13 October 2012

Special Edition: Humility in Our Nation's Capital

From the land of misleading titles I bring you this:



The St. Louis Cardinals have just had another amazing comeback victory to put themselves in the National League (ie "Real Baseball") Championship Series against the San Francisco Giants.  To reach this point, the Cardinals had to beat the Washington Nationals who were playing on their own home turf of National Stadium just down the street from the US Capital building.  It was not easy.  The Cardinals went into the 9th inning down by two runs.  In the end, the Cardinals rallied to win 9-7.

The significance of the game for this blog focuses on an earlier stage, however.  Adam Wainwright, starting pitcher for the Cardinals and previous hero of St. Louis World Series victories as a closer, did not have a good game.  He gave up three runs in the 1st inning and was pulled from the game after giving up three more in the 3rd with only one out. Things looked bad. 

Then came a turning point and the Cardinals began to rally.

St. Louis manager Mike Matheny pointed to one little-noticed factor as the key to winning the game:  "There was a voice. It was a Carp. It was Waino [the above-mentioned Wainwright] getting back out there. He could have hung his head but he came back out there. That dugout was on fire." Wainwright stayed engaged.  Every kid who has an interest in baseball imagines being the starting pitcher in that final game, holding everything on the line for the team.  They do not imagine leaving the game after 2 and 1/3 innings after giving their team a six-run deficit.

What is our reaction to failure?  Of course it isn't OK to fail at important things in life.  However, we still have to strive to be successful at the next opportunity.  Unfortunately, the next opportunity sometimes doesn't come in this life.  Some things we do have permanent consequences.  Adam Wainwright was never getting back into Game 5 to show he could make up for his mistakes.  All he could do was to suck up his pride as the would-be hero and stay engaged with his team.  He chose to cheer on his teammates instead of wallowing in his personal failures.  In the end, he was able to celebrate along with everyone else because his humility reminded him of being part of the team.  Their victory was his victory. 

In the same way, we Christians, when we have the gift of humility, watch the struggles of Christ to right our wrongs.  He carries the cross because he alone is capable.  If we stay engaged in the process, leaving our pride aside, we too can share in Christ's victory.

09 October 2012

Marriage and the Lessons of Humility


It is almost impossible to criticize the modern attitude toward marriage in an original way.  Having noticed the "new normal" of a massive divorce rate, we have reacted along two general routes:  1) accept that marriage is no longer a sacred institution and just feel our way through, even if this process involves massive changes in our understanding of what marriage is and we lose what familial and social cohesion we still have along the way, and 2) fight to put the genie back in the bottle, so to speak, by demanding that a society that has lost its grip on the concept of "truth" go back to living like past generations anyway.

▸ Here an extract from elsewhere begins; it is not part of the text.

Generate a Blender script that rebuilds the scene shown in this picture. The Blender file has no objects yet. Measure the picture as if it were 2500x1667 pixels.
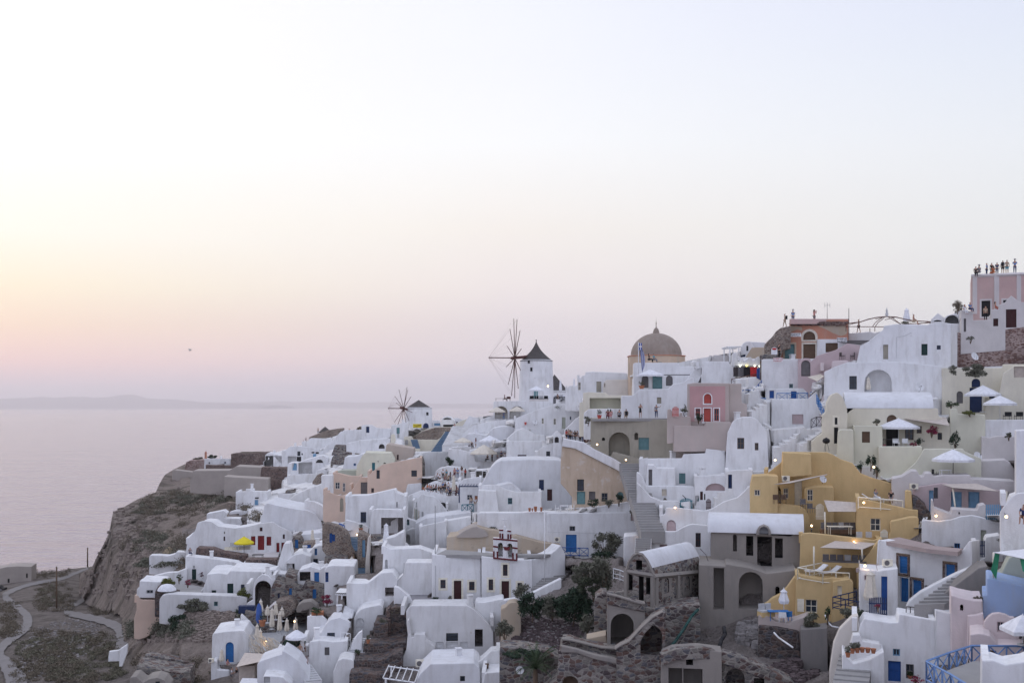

As you can tell from the way I have described them, I find neither route completely acceptable.  If I have anything to add to the conversation about marriage (again, this point is not new or original) it is that we must look at marriage on an individual basis rather than as something to be controlled in sweeping demographic manipulations.  This is where the lessons of humility come in.  We must look at marriage as an element of our identity, just as humility requires us to embrace the painful truth that we must own our sins.

It is legitimate to practice within a marriage.  We learn to be better spouses partly by making mistakes.  My wife of just over two years and I (mostly me, I think) are constantly finding ourselves making decisions as if we were still single.  It is easy to, for example, make a purchasing decision that doesn't take the other person or the goals of the family into account.  It is easy to decide on a schedule for the day that takes the other person's assent for granted.  These are places where we know that we must better live up to our identity as married persons.  There is a distinction between this kind of practice and the idea that the entire marriage can be "practice."  If you make a wreck of your first marriage (or your spouse makes a wreck of it), you do not have the ability to call the whole thing "practice."  [please insert your own sports-related metaphor for this concept here]

In recent days I have heard about some extreme challenges in the marriages of some friends.  Quite frankly, my imagination recoils from some of the possibilities that can and do happen within marriages when one partner makes what seems to be the ultimate wrong choice.  Still, the fact remains that in a true marriage severance always does permanent damage to the partners.  Pope Benedict has recently commented, "Marriage, as a union of faithful and indissoluble love, is based upon the grace that comes from the triune God, who in Christ loved us with a faithful love, even to the Cross. . . Today we ought to grasp the full truth of this statement, in contrast to the painful reality of many marriages which, unhappily, end badly." As we are all made complete by the love Christ displayed for us on the cross--to the point we amend our identity and call ourselves "Christians"--we must also look on the love we promise to offer in marriage as demanding (at least potentially) as much from ourselves.  If we don't go to that cross, we will lose something of ourselves--something that cannot be replaced.